Alyssa Bowen, also a graduate student, said the board is out of touch.
"The [Board of Governors] has made it apparent that they do not genuinely value what the members of our campus and local community have to say about Silent Sam," Bowen wrote in an email. "They hold public comments sections before every UNC [Board of Governors] meeting, where about a third of the members show up and many play on their phones. They are supposed to respond to the comments, but that hasn’t happened since May 2017."
William Sturkey, a history professor at UNC Chapel Hill, said that the statue has been a serious problem for morale on campus and that working to remove the statue has been exhausting for students and staff.
“This has been going on for a whole year. We’re getting this runaround where one party says, ‘Well, there’s nothing we can do, go to this group,’” he said. “By all the top-level people passing the buck, it comes down to people like me, and other people on the campus -- staff, faculty and students. This issue doesn't go away for us,” he said.
Harry Smith, the president of the UNC Board of Governors, stands by the decision.
“From my perspective, this is legislative issue and not a board of governance issue,” Smith said. “I understand the emotions, but we’re not passing the buck. At the end of the day, it’s a clearly defined state law. We can’t override state law.”
Hampton Dellinger, a lawyer at Boies Schiller Flexner who has been working with activists at the university, doesn't buy that.
“I think this excuse of the state law is a fig leaf,” he said. “UNC needs to comply with federal law as a federally funded institution. As long as Silent Sam remains standing in the middle of campus … I believe the university is violating the Civil Rights Act.”
The federal law Dellinger is referring to is Title VI of the Civil Rights Act of 1964, which prohibits discrimination on the basis of race, color or national origin in federally funded programs, such as public universities.
“I believe, and have believed for some time, that the presence of this armed soldier in the form of the monument creates a racially hostile education environment at a public institution that receives federal funds,” Dellinger said.
Dellinger sent his argument to university administrators months ago in a series of letters and said he received “nothing convincing” in response. When asked if UNC will pursue Silent Sam's removal using the federal route Dellinger provided, Smith said he was "not a lawyer."
Adding to the controversy, a series of emails between UNC Chapel Hill officials from last April were published in a tweet Tuesday by an account associated with the statue removal effort called "Not One Left Standing." A spokeswoman from the university confirmed the emails are authentic.

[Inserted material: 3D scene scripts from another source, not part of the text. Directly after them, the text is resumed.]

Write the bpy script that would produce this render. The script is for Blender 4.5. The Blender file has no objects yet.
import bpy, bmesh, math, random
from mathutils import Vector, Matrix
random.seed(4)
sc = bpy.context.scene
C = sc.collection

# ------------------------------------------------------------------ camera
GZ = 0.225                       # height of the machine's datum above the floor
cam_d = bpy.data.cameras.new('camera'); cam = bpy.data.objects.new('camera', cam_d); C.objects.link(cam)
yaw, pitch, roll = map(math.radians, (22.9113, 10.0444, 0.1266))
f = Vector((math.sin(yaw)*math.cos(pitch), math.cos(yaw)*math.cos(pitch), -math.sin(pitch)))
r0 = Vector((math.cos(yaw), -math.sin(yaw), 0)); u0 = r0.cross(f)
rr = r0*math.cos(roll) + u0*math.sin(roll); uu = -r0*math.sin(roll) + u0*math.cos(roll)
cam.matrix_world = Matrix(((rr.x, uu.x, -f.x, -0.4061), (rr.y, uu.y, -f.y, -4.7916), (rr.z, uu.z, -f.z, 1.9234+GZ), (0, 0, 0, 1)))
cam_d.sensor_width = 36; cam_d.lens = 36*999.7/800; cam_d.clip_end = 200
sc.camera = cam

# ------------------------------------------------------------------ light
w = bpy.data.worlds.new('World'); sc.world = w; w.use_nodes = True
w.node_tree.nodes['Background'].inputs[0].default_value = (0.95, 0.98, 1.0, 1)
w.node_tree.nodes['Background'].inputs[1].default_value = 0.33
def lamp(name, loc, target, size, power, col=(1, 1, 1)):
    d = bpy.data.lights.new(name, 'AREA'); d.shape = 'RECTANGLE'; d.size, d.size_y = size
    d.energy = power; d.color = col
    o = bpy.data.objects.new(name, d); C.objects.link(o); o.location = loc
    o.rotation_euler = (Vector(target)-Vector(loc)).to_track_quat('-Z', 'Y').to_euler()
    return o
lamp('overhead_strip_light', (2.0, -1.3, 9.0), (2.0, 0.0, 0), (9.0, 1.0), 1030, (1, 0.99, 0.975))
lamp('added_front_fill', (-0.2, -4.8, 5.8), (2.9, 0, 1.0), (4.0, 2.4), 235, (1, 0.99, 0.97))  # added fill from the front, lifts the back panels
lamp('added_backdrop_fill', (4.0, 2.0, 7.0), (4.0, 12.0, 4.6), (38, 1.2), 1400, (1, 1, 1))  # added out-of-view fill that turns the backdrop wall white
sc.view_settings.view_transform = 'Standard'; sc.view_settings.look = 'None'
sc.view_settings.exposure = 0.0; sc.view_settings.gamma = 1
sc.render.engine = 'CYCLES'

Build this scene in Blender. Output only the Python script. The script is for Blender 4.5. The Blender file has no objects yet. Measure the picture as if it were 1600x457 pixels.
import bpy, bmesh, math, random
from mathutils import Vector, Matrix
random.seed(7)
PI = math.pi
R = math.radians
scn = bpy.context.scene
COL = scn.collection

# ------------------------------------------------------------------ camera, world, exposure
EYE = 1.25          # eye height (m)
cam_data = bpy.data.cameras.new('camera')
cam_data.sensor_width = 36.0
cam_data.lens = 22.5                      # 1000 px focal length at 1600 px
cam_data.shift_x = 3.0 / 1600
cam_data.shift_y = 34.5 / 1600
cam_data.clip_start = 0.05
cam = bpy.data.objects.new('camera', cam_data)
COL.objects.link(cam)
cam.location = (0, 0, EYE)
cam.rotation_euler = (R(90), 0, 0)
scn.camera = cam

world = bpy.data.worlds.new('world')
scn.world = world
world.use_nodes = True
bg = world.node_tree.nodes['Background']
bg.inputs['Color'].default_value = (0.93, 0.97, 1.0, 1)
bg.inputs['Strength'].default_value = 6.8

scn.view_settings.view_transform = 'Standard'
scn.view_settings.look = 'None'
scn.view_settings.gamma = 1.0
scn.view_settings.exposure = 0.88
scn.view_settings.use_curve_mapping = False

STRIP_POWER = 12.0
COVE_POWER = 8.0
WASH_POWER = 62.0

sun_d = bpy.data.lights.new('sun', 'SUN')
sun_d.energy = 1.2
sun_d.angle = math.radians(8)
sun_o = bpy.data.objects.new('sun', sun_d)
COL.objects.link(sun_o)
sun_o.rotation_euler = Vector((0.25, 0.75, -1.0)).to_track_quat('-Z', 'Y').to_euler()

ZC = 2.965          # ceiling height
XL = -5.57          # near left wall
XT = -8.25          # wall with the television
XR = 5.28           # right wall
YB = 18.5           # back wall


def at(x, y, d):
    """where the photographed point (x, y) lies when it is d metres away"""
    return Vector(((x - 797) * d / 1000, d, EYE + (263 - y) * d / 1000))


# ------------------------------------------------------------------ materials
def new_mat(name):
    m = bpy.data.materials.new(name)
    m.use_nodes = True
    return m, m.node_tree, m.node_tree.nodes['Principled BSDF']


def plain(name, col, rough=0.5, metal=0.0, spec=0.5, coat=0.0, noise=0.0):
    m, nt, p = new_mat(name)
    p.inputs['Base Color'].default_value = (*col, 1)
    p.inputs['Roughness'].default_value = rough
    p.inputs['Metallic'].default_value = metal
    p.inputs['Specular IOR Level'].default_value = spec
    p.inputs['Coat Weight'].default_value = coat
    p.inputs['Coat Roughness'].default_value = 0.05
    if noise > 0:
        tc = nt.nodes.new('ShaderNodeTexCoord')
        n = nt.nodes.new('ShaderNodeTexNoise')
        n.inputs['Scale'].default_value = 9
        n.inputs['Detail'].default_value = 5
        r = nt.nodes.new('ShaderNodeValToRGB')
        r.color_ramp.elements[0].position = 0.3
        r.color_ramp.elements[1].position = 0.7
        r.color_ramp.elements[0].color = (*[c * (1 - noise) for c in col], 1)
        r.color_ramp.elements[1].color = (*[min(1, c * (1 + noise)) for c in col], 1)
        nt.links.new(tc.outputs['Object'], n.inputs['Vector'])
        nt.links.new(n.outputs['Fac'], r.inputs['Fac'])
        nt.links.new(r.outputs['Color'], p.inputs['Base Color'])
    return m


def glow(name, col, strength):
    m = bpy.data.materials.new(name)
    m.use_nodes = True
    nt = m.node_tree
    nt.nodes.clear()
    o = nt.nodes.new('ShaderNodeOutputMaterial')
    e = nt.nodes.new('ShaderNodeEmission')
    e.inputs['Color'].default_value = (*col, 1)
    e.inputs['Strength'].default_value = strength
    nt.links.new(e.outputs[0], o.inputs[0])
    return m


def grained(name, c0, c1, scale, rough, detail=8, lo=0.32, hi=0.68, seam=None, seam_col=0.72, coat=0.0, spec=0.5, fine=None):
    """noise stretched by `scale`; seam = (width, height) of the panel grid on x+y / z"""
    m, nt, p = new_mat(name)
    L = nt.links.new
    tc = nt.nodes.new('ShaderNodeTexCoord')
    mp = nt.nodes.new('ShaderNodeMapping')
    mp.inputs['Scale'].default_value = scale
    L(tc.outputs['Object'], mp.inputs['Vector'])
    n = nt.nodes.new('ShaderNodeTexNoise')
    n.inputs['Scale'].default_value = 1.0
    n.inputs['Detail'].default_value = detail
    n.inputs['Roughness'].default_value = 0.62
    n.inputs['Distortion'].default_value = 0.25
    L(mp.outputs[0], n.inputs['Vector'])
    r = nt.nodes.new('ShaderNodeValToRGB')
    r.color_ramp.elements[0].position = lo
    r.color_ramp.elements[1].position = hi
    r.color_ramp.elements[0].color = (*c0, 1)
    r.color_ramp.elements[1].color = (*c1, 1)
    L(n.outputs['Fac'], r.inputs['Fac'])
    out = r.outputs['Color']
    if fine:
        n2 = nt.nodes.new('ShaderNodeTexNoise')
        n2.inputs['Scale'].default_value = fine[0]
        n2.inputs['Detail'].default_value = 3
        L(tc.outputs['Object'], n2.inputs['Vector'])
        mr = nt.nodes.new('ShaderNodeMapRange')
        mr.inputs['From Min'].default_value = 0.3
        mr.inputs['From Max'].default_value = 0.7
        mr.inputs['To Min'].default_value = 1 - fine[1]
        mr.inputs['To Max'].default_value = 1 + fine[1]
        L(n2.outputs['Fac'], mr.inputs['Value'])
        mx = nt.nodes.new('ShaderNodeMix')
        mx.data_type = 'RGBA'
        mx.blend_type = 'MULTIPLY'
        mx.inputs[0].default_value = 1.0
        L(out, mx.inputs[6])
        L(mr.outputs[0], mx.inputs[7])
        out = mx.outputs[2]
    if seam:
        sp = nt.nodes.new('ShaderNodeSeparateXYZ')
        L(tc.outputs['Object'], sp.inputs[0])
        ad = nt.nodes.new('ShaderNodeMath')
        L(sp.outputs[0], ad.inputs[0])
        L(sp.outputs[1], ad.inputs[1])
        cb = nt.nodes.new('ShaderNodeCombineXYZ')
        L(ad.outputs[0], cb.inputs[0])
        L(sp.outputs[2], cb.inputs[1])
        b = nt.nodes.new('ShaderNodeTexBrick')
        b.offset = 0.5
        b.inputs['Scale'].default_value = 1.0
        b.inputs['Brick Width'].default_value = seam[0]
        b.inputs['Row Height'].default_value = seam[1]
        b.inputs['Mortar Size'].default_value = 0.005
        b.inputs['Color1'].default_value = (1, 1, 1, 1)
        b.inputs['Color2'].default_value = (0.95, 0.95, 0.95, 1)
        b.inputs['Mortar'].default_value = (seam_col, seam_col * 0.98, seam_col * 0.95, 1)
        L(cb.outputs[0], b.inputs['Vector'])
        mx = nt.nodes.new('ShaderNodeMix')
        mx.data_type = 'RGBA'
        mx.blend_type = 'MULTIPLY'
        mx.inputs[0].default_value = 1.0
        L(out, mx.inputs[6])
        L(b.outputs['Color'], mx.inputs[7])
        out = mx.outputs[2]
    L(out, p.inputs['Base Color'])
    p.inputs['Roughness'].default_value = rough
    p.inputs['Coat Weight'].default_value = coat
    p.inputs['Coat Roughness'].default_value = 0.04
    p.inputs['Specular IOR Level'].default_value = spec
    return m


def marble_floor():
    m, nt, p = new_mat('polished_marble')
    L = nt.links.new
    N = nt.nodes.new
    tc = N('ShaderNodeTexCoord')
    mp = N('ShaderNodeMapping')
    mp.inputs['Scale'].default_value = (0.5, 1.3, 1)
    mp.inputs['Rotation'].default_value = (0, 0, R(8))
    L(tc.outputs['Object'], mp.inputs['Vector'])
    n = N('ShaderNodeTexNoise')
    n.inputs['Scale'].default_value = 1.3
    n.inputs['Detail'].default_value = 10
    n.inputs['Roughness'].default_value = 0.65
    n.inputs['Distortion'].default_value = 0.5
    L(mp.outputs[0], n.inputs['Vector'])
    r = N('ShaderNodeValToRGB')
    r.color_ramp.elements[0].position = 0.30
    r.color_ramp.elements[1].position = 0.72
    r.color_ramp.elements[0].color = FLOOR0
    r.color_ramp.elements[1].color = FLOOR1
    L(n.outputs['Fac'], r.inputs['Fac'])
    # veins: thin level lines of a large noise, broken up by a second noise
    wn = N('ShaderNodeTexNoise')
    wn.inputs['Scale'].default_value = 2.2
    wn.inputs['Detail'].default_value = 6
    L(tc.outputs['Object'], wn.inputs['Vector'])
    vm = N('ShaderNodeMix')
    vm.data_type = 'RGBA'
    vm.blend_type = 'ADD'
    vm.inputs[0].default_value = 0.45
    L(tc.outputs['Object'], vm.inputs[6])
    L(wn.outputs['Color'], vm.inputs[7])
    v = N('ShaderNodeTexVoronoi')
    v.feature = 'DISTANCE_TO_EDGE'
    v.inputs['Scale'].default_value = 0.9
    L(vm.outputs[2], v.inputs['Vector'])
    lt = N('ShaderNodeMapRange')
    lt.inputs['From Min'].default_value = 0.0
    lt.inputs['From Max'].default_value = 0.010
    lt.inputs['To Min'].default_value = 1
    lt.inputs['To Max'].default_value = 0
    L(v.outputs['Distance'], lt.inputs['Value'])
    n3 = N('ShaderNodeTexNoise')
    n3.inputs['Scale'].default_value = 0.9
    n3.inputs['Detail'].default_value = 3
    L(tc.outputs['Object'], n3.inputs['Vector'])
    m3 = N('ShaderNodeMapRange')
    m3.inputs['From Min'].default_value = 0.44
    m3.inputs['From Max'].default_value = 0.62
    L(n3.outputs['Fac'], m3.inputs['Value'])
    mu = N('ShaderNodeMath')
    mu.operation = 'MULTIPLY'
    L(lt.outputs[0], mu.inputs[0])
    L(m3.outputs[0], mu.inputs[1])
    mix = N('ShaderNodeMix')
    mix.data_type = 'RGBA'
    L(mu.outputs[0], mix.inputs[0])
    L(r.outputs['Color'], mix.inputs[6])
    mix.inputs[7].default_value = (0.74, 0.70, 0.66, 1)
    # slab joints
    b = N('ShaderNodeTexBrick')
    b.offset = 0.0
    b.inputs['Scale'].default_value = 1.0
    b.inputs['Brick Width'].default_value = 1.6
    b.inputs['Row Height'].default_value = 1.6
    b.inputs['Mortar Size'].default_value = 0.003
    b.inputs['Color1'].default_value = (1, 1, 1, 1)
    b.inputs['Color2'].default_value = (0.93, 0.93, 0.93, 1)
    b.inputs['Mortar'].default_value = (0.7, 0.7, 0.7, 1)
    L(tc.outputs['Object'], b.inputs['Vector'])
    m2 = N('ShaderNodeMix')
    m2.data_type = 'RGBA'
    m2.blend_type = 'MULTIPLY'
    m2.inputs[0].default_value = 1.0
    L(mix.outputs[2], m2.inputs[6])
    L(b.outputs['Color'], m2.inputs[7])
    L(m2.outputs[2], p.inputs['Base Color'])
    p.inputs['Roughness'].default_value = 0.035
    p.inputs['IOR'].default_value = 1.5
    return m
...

In the emails, Allie Ray McCullen, a member of the UNC Chapel Hill Board of Trustees, asked for greater security around Silent Sam and called for protesters, whom he referred to as "criminals" and "entitled wimps," to be arrested.
Jeff McCraken, the chief of police at UNC Chapel Hill, replied on behalf of university chancellor Carol Folt.
"I agree that an arrest and successful prosecution would go a long way in curtailing this kind of activity, in fact the arrest that was made last year for the same offense may have contributed to the fact that this in the first vandalism of the statue this school year," McCraken wrote.
Frustrated by the lack of working surveillance cameras, McCullen wrote back asking what he could do to help provide better ones.
"Also, I am sure the Entitled Wimps will strike again," he added. "It would be in their best interest to be stopped before they enter the real world."
A protest is planned for Aug. 20, to continue to agitate for Silent Sam's removal and stand in solidarity with a student who is facing charges for pouring paint and her own blood on the statue.